DeGennaro: Charles worked with Kim on his last movie, which got released as Butcher Boys. It was also known as Bone Boys. I think the foreign release title was Bone Boys, as well. But it came out here as Butcher Boys back in September. Charles had worked with him on that as production manager. We were thinking about who we could work with to help bring some legitimacy to the project, since we were both just starting out. He called Kim up, and asked him if he would read the script. Kim read the script and sat down with us. He kind of liked it. He had some reservations about it. We invited Kim out to a screening of First Date and to see this proof-of-concept thing that we shot for Found Footage 3D. I don’t want to put words into Kim’s mouth, but he believes in me a director. That’s what it comes down to. He saw First Date, and he saw what I could do as a director, and he saw what I could do with the four-page thing we shot for Found Footage 3D, and he was on board after that. He had some reservations, like I said, about the script, so he and I sat down. We’ve spent the last six months or so just hammering out drafts of the script, back and forth. I’m doing the writing, and he’s critiquing them and giving me lots of really surprising and interesting insights into how to make this thing better. I was proud of the script that we first handed to him! But the one that we have now is a thousand times better, thanks to his input. Originally, we approached him just hoping that if he put his name on this thing, it would get us noticed. If he did nothing else, at least we had his name. He has now become such a valuable part of the process of making the movie. It’s really cool to get script notes from the guy who wrote one of the most famous and scary horror movies of all time.

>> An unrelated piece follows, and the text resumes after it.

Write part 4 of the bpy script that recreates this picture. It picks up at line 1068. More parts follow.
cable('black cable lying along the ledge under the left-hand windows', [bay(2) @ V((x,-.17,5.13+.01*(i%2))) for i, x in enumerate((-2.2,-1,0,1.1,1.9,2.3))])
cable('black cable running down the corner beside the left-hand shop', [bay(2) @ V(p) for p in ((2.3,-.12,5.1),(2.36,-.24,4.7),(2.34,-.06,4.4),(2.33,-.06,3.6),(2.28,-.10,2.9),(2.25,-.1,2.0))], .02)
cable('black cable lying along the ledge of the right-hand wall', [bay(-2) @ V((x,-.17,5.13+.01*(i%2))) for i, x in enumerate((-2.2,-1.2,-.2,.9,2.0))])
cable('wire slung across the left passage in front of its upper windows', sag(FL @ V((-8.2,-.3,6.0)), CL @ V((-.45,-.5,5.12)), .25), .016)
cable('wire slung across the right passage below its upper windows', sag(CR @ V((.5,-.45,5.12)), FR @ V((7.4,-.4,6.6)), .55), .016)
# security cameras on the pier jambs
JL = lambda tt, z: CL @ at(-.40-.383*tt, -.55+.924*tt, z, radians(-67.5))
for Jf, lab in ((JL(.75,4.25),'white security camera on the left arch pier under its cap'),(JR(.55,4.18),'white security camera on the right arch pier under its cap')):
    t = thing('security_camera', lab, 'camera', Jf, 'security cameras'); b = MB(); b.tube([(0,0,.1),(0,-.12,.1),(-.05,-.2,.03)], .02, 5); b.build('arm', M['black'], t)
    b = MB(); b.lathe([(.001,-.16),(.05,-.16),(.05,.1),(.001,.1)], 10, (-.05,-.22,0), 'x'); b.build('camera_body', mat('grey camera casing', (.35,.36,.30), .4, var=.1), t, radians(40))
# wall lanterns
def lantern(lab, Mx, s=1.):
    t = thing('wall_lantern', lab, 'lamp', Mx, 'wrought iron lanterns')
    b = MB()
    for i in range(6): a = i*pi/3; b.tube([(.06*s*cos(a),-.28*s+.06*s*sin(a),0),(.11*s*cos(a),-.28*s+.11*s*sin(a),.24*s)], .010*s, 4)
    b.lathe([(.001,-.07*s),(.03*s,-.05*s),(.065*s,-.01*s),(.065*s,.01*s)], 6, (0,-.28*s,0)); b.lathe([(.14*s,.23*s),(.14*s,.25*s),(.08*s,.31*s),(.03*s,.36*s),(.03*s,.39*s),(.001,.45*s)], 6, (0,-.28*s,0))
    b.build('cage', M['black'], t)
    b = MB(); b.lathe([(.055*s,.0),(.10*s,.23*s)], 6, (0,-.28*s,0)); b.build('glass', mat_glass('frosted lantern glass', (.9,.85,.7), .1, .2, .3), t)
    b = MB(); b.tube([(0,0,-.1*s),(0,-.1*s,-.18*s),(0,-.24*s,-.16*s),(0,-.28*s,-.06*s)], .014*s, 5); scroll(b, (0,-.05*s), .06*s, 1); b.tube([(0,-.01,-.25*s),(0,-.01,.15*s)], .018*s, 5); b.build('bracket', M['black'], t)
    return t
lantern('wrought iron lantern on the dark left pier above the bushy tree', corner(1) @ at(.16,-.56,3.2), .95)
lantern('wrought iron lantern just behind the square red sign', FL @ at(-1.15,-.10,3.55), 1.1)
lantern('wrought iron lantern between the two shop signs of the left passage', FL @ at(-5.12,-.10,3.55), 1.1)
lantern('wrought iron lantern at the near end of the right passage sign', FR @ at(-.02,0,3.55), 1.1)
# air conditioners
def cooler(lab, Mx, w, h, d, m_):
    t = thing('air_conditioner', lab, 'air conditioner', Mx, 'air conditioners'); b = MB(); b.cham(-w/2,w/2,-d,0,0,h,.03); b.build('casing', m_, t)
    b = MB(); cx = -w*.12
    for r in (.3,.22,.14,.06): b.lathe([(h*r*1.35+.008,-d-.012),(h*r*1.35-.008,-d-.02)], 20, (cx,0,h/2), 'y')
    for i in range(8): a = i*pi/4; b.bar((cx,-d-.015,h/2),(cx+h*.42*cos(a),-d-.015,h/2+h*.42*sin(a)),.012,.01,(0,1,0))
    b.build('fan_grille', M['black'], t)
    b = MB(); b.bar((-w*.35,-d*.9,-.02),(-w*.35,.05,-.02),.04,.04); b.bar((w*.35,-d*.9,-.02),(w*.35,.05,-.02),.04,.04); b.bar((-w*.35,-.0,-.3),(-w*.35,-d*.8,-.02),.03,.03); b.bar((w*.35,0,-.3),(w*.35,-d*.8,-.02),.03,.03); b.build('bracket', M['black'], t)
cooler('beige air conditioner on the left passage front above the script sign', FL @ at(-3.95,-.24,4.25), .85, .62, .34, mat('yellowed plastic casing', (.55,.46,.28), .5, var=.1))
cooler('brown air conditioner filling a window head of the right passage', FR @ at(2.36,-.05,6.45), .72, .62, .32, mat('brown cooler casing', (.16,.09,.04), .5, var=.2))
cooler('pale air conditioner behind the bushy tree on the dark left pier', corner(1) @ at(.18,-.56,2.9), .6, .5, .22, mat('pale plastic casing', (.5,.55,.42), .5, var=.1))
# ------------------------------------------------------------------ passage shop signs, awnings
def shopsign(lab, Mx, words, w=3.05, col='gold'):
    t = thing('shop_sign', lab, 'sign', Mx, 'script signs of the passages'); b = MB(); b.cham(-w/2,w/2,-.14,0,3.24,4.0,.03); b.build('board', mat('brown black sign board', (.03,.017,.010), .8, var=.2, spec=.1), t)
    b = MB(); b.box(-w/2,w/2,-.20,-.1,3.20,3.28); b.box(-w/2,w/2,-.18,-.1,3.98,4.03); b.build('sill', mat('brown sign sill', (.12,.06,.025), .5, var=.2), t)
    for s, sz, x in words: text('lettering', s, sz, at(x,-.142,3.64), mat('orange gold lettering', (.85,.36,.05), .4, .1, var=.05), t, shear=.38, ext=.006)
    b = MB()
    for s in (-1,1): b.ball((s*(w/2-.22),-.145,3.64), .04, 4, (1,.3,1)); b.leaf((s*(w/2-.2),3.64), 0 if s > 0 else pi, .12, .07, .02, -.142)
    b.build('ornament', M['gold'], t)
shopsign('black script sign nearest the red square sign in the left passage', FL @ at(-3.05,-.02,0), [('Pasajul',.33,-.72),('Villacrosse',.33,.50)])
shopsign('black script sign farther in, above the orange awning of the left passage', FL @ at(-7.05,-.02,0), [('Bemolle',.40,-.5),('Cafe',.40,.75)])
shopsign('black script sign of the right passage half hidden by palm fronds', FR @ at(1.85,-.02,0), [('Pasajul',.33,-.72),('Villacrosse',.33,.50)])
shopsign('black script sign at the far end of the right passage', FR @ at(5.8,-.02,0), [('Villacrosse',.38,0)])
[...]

Popshifter: You have a doctorate in astrophysics. You know I know this.
DeGennaro: You’ve done your research.

Popshifter: Will we be seeing a sci-fi flick from you in the future?
DeGennaro: My wife has told me that if I go my entire career without making her a sci-fi movie, because she’s a huge sci-fi buff, that she will be very disappointed in me. I mean, I can’t tell you what the future holds, in terms of I don’t have any specific concepts at the moment of things that I feel I could execute now. Hopefully, if things go well, and I get to make bigger and bigger movies, then yes, absolutely. I’d love to make a science fiction film.

Popshifter: I have one more question for you, Steven, and it may be the most important question of the whole interview. Please name your favorite Iron Maiden album and explain why.
DeGennaro: Ah, man! That’s a tough question! I would say most of my life growing up that Powerslave was my favorite album. I got into Iron Maiden because a friend of mine had the VHS of the concert video that they did for Powerslave.

Popshifter: Live After Death.
DeGennaro: Right. We watched that thing so hard; I think the VHS tape broke. My brother and I were both huge Iron Maiden fans. We used to make my little brother and sister dress up like Adrian Smith and Dave Murray and shoot a video with us where we did “Rime of the Ancient Mariner.” But I’ve rediscovered Seventh Son of a Seventh Son lately. That album is so good! I had forgotten! I never had it. I had bought it on cassette, but I somehow never got it on CD and I just recently bought it on iTunes, about six months ago. Like, I forgot how good it was. Great album, but I would say that whole run between The Number of the Beast and Seventh Son of a Seventh Son is a pretty unbeatable run in terms of just great album after great album.